As there was an underwhelming response to our suggestion that some of our friends guest blog, we haven’t really reported all the amusing and interesting aspects of our week at le Chat de Pierre. Therefore, in no particular order:
On our first morning when we all stopped for coffee at a lovely cafe in Sainte-Foy, Karen tried to fob off the waitress with a £1 coin, mistaking it for a Euro. The savvy lass wasn’t conned however, and returned it to an embarrassed Mrs Howlett, who rummaged in her purse and eventually came up with the correct currency. And of course, as £1 is worth more than 1 Euro so she would have been overpaying too!
Pool volleyball (i.e. throwing oneself around in the swimming pool whilst trying to get a Pocahontas football to someone on the other side of a pool noodle) was very popular in the afternoons when it was too hot to do anything else. Geoff and I were the mainstays, but Richard, Martha, Karol, Jenny and Karen all got involved too. Phil wisely stayed out of it…..
Boules was less popular however, as whilst everyone played a few games at dusk on Tuesday when it had cooled down (and dusk was approaching 10 p.m. by the way, so we did play on until it was dark!) and Jenny and Karol wiped the floor with everyone else, on the second occasion only Phil and I were game. We also played on until it was dark – first to 31 points, which Phil flukily won by about 10 points! I was robbed and gutted…..
It was bloody hot all week. When I say hot I mean really scorching, mid to late 30’s every day, and it got hotter as the week went on. The gite doesn’t have air conditioning, and the bedrooms were very hot at night, even with the windows wide open. There was a fan in each room but it only circulated the warm air. That was until I remembered what we used to do at Broker Network when we didn’t have air-conditioning. On Thursday I froze four large plastic bottles of water (one for each room) and placed one in front of the fan as we went to bed. It cooled down the air from the fan as it thawed, and seemed to make the room cooler for a while, although it could of course have been the placebo effect! Anyway we did seem to sleep a bit better with this contraption in place.
All the bedrooms had insect screens on the windows – unfortunately ours would spring open every time we closed it, so defeating the object.
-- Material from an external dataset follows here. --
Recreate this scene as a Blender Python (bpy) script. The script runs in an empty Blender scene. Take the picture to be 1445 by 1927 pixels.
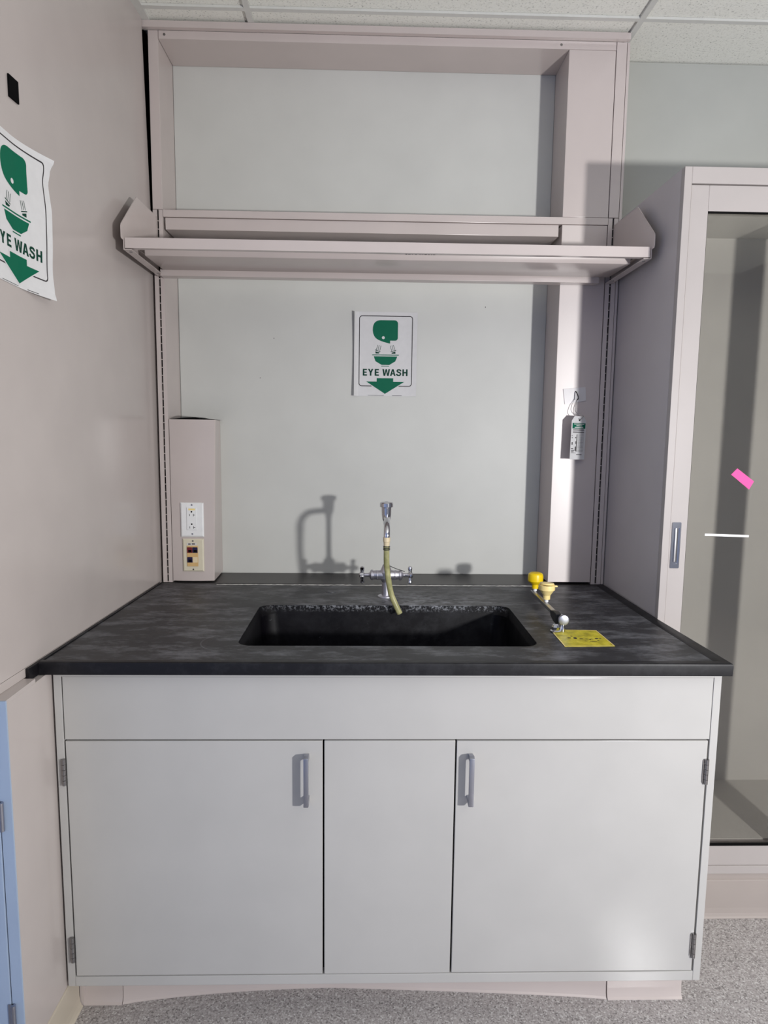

Grant eventually created a ‘Heath Robinson’ invention and managed to keep the screen in place with a teaspoon strategically wedged in the side of the frame – success! However it didn’t really help much with the heat……
Breakfast was a daily dose of seven or eight different meals all at the same time, with some people having cereal (Richard and Martha brought their own Weetabix and had locally sourced oats with them, whilst Karen and Geoff bought bran flakes) most of us had fruit and yoghurt and then various types of toast (some soft bread, others toasted french bread) with jams, cheese, or honey. And then there were the drinks, what with two different teas with either semi skimmed fresh milk or UHT semi skimmed, coffee with full fat or semi skimmed fresh milk, not to mention fruit juice and Martha even brought her own sugar in her luggage! Suffice to say breakfast seemed to take up half of each morning to prepare, eat and clear up afterwards. At least it was warm enough to eat outside every day which was lovely.
We challenged our brains with nightly quizzes started by Jenny with her Lidl special quiz book which had 1 answer for question one and led up to 12 answers for question twelve. Some of the topics were quite obscure but we did reasonably well, but eventually resorted to just doing the Times daily quiz and that was a struggle after a few glasses of wine. I think the heat affected our brains!
Anyway, this should give you a flavour of some of the more obscure happenings of our week at le Chat!